Level Up & OSR Enthusiast
I think the more interesting questions are:

What is it about the way we do logistical challenges that makes people dislike them?

How can logistical challenges be done better so that they are interesting/exciting/approachable?

Because these aren't about us expressing our preferences. They're about asking what isn't working and how that can be fixed.
But whether or not its working is apparently based on popularity, which is just preference. So we're back where we started.
 





Fanaelialae

Legend
D&D is a resource management game.
I would say that post-1e, D&D has been more of a heroic adventure game with heroic resource management. You need to manage your HP and other limited resources. That hasn't changed.

What has changed is the time scale. Whereas previously resources were recovered at a slower rate, they've generally gotten faster. There's been a shift from managing resources across the adventure, to managing them over an adventure day.

There is still still some adventure level management. Not everything recovers overnight. Hit dice, some features, and so forth. But a lot more does, like HP.

The newer editions do faster paced adventures better, whereas the older editions do slower paced adventures better. It's not that 5e can't do a slower pace, but you do need to use some optional rules or house rules, such as the one that makes long rests that require a week.

As for mundane resource management, that would probably require something like bringing back XP for gold. In a 5e campaign that I played in that focused on harsh survival rules, the DM limited the amount of food and water we could carry, and removed the spells that create food and water. It worked. The environment was our harshest enemy in that campaign. It was fine for a campaign, but I certainly wouldn't want it to be the default.

IMO, the reason for this shift is that many people prefer the faster pace, and the reduction of mundane resource managment, and the designers recognized this.
 

EzekielRaiden

Follower of the Way
But whether or not its working is apparently based on popularity, which is just preference. So we're back where we started.
It's not "just preference." There are ways to improve overall reception. That's literally the point. That's why one part of rule design is collecting user feedback.

Throwing up your hands and just saying "it's all preference so there's nothing to say" is defeatist. We can find ways that make things work better--in the sense of being better-received by players, of actually getting used by most people instead of being ignored, of opening up the design space and seeing what else can be done with it.
 

Micah Sweet

Level Up & OSR Enthusiast
It's not "just preference." There are ways to improve overall reception. That's literally the point. That's why one part of rule design is collecting user feedback.

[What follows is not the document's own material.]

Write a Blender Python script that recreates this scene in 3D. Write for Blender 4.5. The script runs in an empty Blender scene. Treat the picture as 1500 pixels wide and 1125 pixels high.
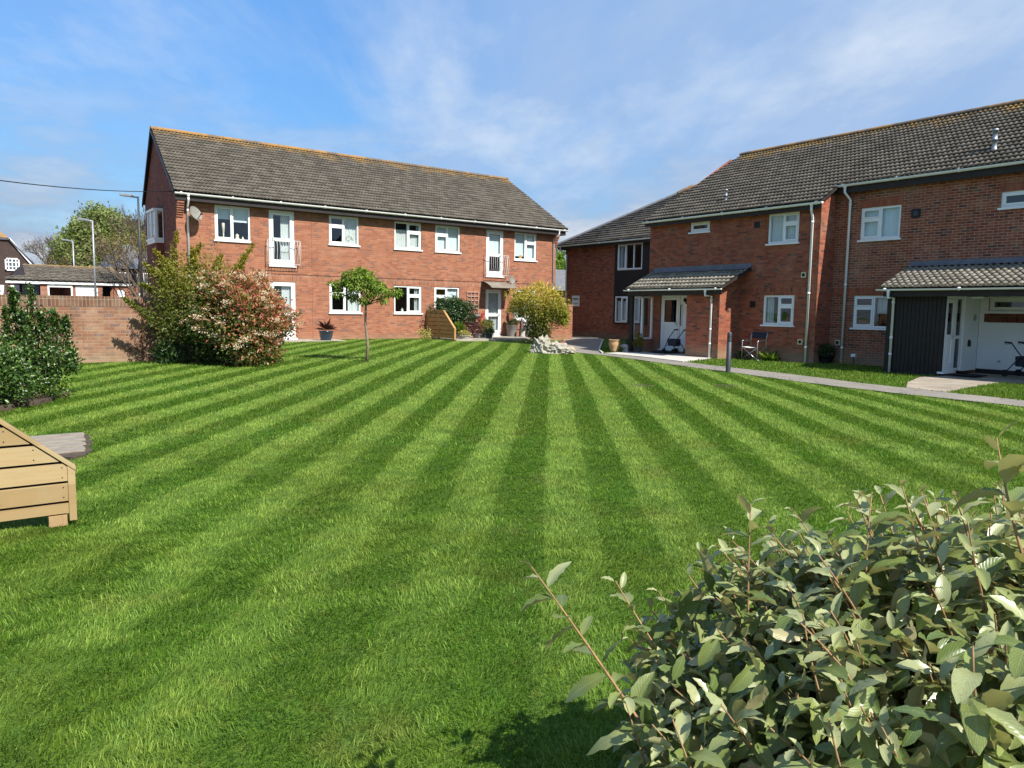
import bpy, math, random
import numpy as np
R = math.radians
rng = np.random.default_rng(7)
random.seed(7)
scene = bpy.context.scene
COL = scene.collection

# ------------------------------------------------------------------ node helpers
class NT:
    """tiny helper around a node tree"""
    def __init__(self, tree):
        self.t = tree; self.n = tree.nodes; self.l = tree.links
    def add(self, typ, **kw):
        nd = self.n.new(typ)
        for k, v in kw.items():
            setattr(nd, k, v)
        return nd
    def put(self, sock, v):
        if isinstance(v, bpy.types.NodeSocket): self.l.new(v, sock)
        elif v is not None: sock.default_value = v
    def math(self, op, a, b=None, c=None, clamp=False):
        nd = self.add('ShaderNodeMath', operation=op); nd.use_clamp = clamp
        self.put(nd.inputs[0], a)
        if b is not None: self.put(nd.inputs[1], b)
        if c is not None: self.put(nd.inputs[2], c)
        return nd.outputs[0]
    def mix(self, f, a, b, blend='MIX'):
        nd = self.add('ShaderNodeMix', data_type='RGBA', blend_type=blend)
        self.put(nd.inputs[0], f)
        for i, v in ((6, a), (7, b)):
            if isinstance(v, (tuple, list)) and len(v) == 3: v = (*v, 1)
            self.put(nd.inputs[i], v)
        return nd.outputs[2]
    def noise(self, vec, scale, detail=3, rough=.55, dim='3D'):
        nd = self.add('ShaderNodeTexNoise', noise_dimensions=dim)
        if vec is not None: self.l.new(vec, nd.inputs['Vector'])
        nd.inputs['Scale'].default_value = scale
        nd.inputs['Detail'].default_value = detail
        nd.inputs['Roughness'].default_value = rough
        return nd.outputs[0]
    def white(self, vec):
        nd = self.add('ShaderNodeTexWhiteNoise', noise_dimensions='3D')
        self.l.new(vec, nd.inputs['Vector'])
        return nd.outputs[0]
    def ramp(self, f, stops, interp='LINEAR'):
        nd = self.add('ShaderNodeValToRGB'); cr = nd.color_ramp; cr.interpolation = interp
        while len(cr.elements) < len(stops): cr.elements.new(.5)
        for e, (p, c) in zip(cr.elements, stops):
            e.position = p; e.color = (*c, 1) if len(c) == 3 else c
        self.l.new(f, nd.inputs[0])
        return nd.outputs[0]
    def rmap(self, f, a, b, c=0., d=1.):
        nd = self.add('ShaderNodeMapRange'); nd.clamp = True
        self.put(nd.inputs[0], f)
        for i, v in ((1, a), (2, b), (3, c), (4, d)): self.put(nd.inputs[i], v)
        return nd.outputs[0]
    def xyz(self, v):
        nd = self.add('ShaderNodeSeparateXYZ'); self.l.new(v, nd.inputs[0]); return nd.outputs
    def comb(self, x, y, z):
        nd = self.add('ShaderNodeCombineXYZ')
        for i, v in enumerate((x, y, z)): self.put(nd.inputs[i], v)
        return nd.outputs[0]
    def scalev(self, v, s):
        nd = self.add('ShaderNodeVectorMath', operation='MULTIPLY')
        self.l.new(v, nd.inputs[0]); nd.inputs[1].default_value = s
        return nd.outputs[0]
    def bump(self, h, strength=.3, dist=.01):
        nd = self.add('ShaderNodeBump'); nd.inputs['Strength'].default_value = strength
        nd.inputs['Distance'].default_value = dist
        self.l.new(h, nd.inputs['Height']); return nd.outputs[0]
    def attr(self, name):
        return self.add('ShaderNodeAttribute', attribute_name=name)

def new_mat(name):
    m = bpy.data.materials.new(name); m.use_nodes = True
    nt = NT(m.node_tree)
    b = m.node_tree.nodes['Principled BSDF']
    return m, nt, b

def mat_basic(name, col, rough=.6, var=.25, scale=6., bump=0., spec=.3, metal=0., fine=60.):
    m, k, b = new_mat(name)
    tc = k.add('ShaderNodeTexCoord').outputs['Object']
    n1 = k.noise(tc, scale, 4); n2 = k.noise(tc, fine, 2)
    f = k.math('ADD', k.math('MULTIPLY', n1, .65), k.math('MULTIPLY', n2, .35))
    lo = tuple(c*(1-var) for c in col); hi = tuple(min(1, c*(1+var)) for c in col)
    k.put(b.inputs['Base Color'], k.ramp(f, [(.3, lo), (.7, hi)]))
    b.inputs['Roughness'].default_value = rough
    b.inputs['Specular IOR Level'].default_value = spec
    b.inputs['Metallic'].default_value = metal
    if bump: k.put(b.inputs['Normal'], k.bump(f, bump, .01))
    return m

def wall_uv(k):
    """(along the wall, height) from the real position, whichever way the wall faces"""
    g = k.add('ShaderNodeNewGeometry')
    p = k.xyz(g.outputs['Position']); n = k.xyz(g.outputs['True Normal'])
    ax = k.math('GREATER_THAN', k.math('ABSOLUTE', n[0]), .6)
    u = k.math('ADD', k.math('MULTIPLY', p[1], ax), k.math('MULTIPLY', p[0], k.math('SUBTRACT', 1., ax)))
    return u, p[2], g

def mat_brick(name, palette, mortar, bw=.225, bh=.075, mo=.010, off=.5, bumpd=.006, stain=.25):
    m, k, b = new_mat(name)
    u, v, g = wall_uv(k)
    v = k.math('ADD', v, .031)
    row = k.math('FLOOR', k.math('DIVIDE', v, bh))
    sh = k.math('MULTIPLY', k.math('MODULO', k.math('ADD', row, 100.), 2.), off)
    uu = k.math('ADD', k.math('DIVIDE', u, bw), sh)
    col = k.math('FLOOR', uu)
    fu = k.math('MULTIPLY', k.math('FRACT', uu), bw)
    fv = k.math('SUBTRACT', v, k.math('MULTIPLY', row, bh))
    def edge(f, w):
        a = k.math('MINIMUM', f, k.math('SUBTRACT', w, f))
        return k.rmap(a, mo*.35, mo*.65)
    brick = k.math('MULTIPLY', edge(fu, bw), edge(fv, bh))
    w = k.white(k.comb(col, row, 3.))
    base = k.ramp(w, palette, 'CONSTANT')
    pos = g.outputs['Position']
    nf = k.noise(pos, 55., 3); nl = k.noise(pos, .8, 4); nm = k.noise(pos, 5., 3)
    base = k.mix(k.rmap(nf, .35, .75, 0., .5), base, (.30, .12, .07), 'MULTIPLY') if False else base
    base = k.mix(k.rmap(nf, .3, .75, 0., .35), base, tuple(c*.55 for c in palette[0][1]))
    base = k.mix(k.rmap(nm, .45, .8, 0., stain), base, tuple(c*1.25+.03 for c in mortar))
    c = k.mix(brick, k.mix(k.rmap(nf, .3, .7, 0, .5), mortar, tuple(x*.7 for x in mortar)), base)
    c = k.mix(k.rmap(nl, .42, .72, 0., stain), c, tuple(x*.5 for x in palette[0][1]))
    # long downward weather streaks and patches of pale bloom, each with its own ragged outline
    sv = k.comb(k.math('MULTIPLY', u, 1.7), k.math('MULTIPLY', v, .16), 4.)
    c = k.mix(k.rmap(k.noise(sv, 1.6, 5, .65), .52, .74, 0., stain*1.3), c, tuple(x*.42 for x in palette[0][1]))
    c = k.mix(k.rmap(k.noise(k.comb(u, v, 9.), .7, 5, .7), .56, .76, 0., stain*1.5), c, (.40, .30, .22))
    # splash-back dirt with its own ragged edge low on the wall
    low = k.rmap(k.math('ADD', v, k.math('MULTIPLY', nm, .35)), .35, .75, .55, 0.)
    c = k.mix(low, c, (.30, .24, .15))
    k.put(b.inputs['Base Color'], c)
    b.inputs['Roughness'].default_value = .88
    b.inputs['Specular IOR Level'].default_value = .2
    k.put(b.inputs['Normal'], k.bump(k.math('ADD', brick, k.math('MULTIPLY', nf, .35)), .8, bumpd))
    return m

def mat_tiles(name, base, lichen=True, amount=1.):
    m, k, b = new_mat(name)
    uvn = k.add('ShaderNodeUVMap', uv_map='UVMap').outputs[0]
    s = k.xyz(uvn)
    g = k.add('ShaderNodeNewGeometry'); pos = g.outputs['Position']
    w = k.white(k.comb(k.math('FLOOR', k.math('DIVIDE', s[0], .274)), k.math('FLOOR', k.math('DIVIDE', s[1], .275)), 1.))
    n1 = k.noise(pos, 3., 4); n2 = k.noise(pos, 45., 3); n3 = k.noise(pos, 14., 4)
    c = k.ramp(w, [(0, tuple(x*.68 for x in base)), (.5, base), (1, tuple(x*1.35 for x in base))])
    c = k.mix(k.rmap(n2, .35, .7, 0, .6), c, tuple(x*.5 for x in base))
    c = k.mix(k.rmap(n3, .5, .72, 0, .5), c, (base[0]*1.7, base[1]*1.65, base[2]*1.45))
    # pale lichen specks
    v = k.add('ShaderNodeTexVoronoi'); v.inputs['Scale'].default_value = 3.4
    k.l.new(pos, v.inputs['Vector'])
    sp = k.math('LESS_THAN', k.math('ADD', v.outputs['Distance'], k.math('MULTIPLY', n2, .12)), .13)
    c = k.mix(k.math('MULTIPLY', sp, .75), c, (.42, .42, .36))
    if lichen:
        near = k.rmap(k.math('ADD', s[1], k.math('MULTIPLY', k.noise(pos, 1.1, 4), 2.4)), 1.15*amount, 1.9*amount, 1., 0.)
        lich = k.math('MULTIPLY', near, k.rmap(n3, .40, .58))
        c = k.mix(k.math('MULTIPLY', lich, .9), c, k.mix(n2, (.48, .22, .035), (.36, .25, .06)))
    k.put(b.inputs['Base Color'], c)
    b.inputs['Roughness'].default_value = .9
    b.inputs['Specular IOR Level'].default_value = .2
    k.put(b.inputs['Normal'], k.bump(k.math('ADD', n2, n3), .5, .012))
    return m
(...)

Throwing up your hands and just saying "it's all preference so there's nothing to say" is defeatist. We can find ways that make things work better--in the sense of being better-received by players, of actually getting used by most people instead of being ignored, of opening up the design space and seeing what else can be done with it.
That third one, about opening up design space... that seems worthwhile to me. The rest of it, well, quite frankly I don't share WotC's priorities. I'm not interested in making WotC D&D even more the law of the land, as they continue their quest to simplify the game into nonsense so even more people will buy it. It is to me a waste of creative talent in the interest of ever rising profit, and it doesn't make a better game, just one that more people purchase.
 

Lanefan

Victoria Rules
No, processes can be made more efficient and carry the same information and decisions.
I'm all ears.

The challenge, however, will be to in fact carry the same information (and to the same level of granularity, otherwise information is lost) while making it more efficient.